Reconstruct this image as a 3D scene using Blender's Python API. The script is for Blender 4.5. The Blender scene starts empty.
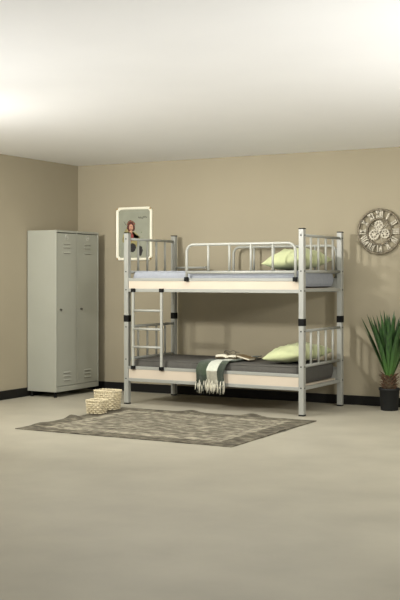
import bpy, bmesh, math, random
from mathutils import Vector, Matrix
from mathutils import noise as mnoise
random.seed(7)
PI = math.pi
scn = bpy.context.scene
COL = scn.collection

# ------------------------------------------------------------------ materials
def lin(c):
    c = c / 255.0
    return c / 12.92 if c <= 0.04045 else ((c + 0.055) / 1.055) ** 2.4
def rgb(r, g, b): return (lin(r), lin(g), lin(b), 1.0)

def mat(name, col, rough=0.5, metal=0.0, var=0.0, scale=6.0, bump=0.0, bscale=60.0, sheen=0.0, spec=0.5):
    m = bpy.data.materials.new(name); m.use_nodes = True
    nt = m.node_tree; b = nt.nodes['Principled BSDF']
    b.inputs['Roughness'].default_value = rough
    b.inputs['Metallic'].default_value = metal
    b.inputs['Specular IOR Level'].default_value = spec
    if sheen: b.inputs['Sheen Weight'].default_value = sheen
    tc = nt.nodes.new('ShaderNodeTexCoord')
    n = nt.nodes.new('ShaderNodeTexNoise'); n.inputs['Scale'].default_value = scale; n.inputs['Detail'].default_value = 5
    nt.links.new(tc.outputs['Object'], n.inputs['Vector'])
    r = nt.nodes.new('ShaderNodeValToRGB')
    r.color_ramp.elements[0].position = 0.3; r.color_ramp.elements[1].position = 0.7
    r.color_ramp.elements[0].color = tuple(max(0, c * (1 - var)) for c in col[:3]) + (1,)
    r.color_ramp.elements[1].color = tuple(min(1, c * (1 + var)) for c in col[:3]) + (1,)
    nt.links.new(n.outputs['Fac'], r.inputs['Fac']); nt.links.new(r.outputs['Color'], b.inputs['Base Color'])
    if bump:
        n2 = nt.nodes.new('ShaderNodeTexNoise'); n2.inputs['Scale'].default_value = bscale; n2.inputs['Detail'].default_value = 4
        nt.links.new(tc.outputs['Object'], n2.inputs['Vector'])
        bp = nt.nodes.new('ShaderNodeBump'); bp.inputs['Strength'].default_value = bump; bp.inputs['Distance'].default_value = 0.01
        nt.links.new(n2.outputs['Fac'], bp.inputs['Height']); nt.links.new(bp.outputs['Normal'], b.inputs['Normal'])
    return m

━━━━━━

WHAT YOU WILL DO:
Return the material line for line, from its beginning to the line that contains "COL = scn.collection", with the pictures left out.

CORRECT RESULT:
Reconstruct this image as a 3D scene using Blender's Python API. The script is for Blender 4.5. The Blender scene starts empty.
import bpy, bmesh, math, random
from mathutils import Vector, Matrix
from mathutils import noise as mnoise
random.seed(7)
PI = math.pi
scn = bpy.context.scene
COL = scn.collection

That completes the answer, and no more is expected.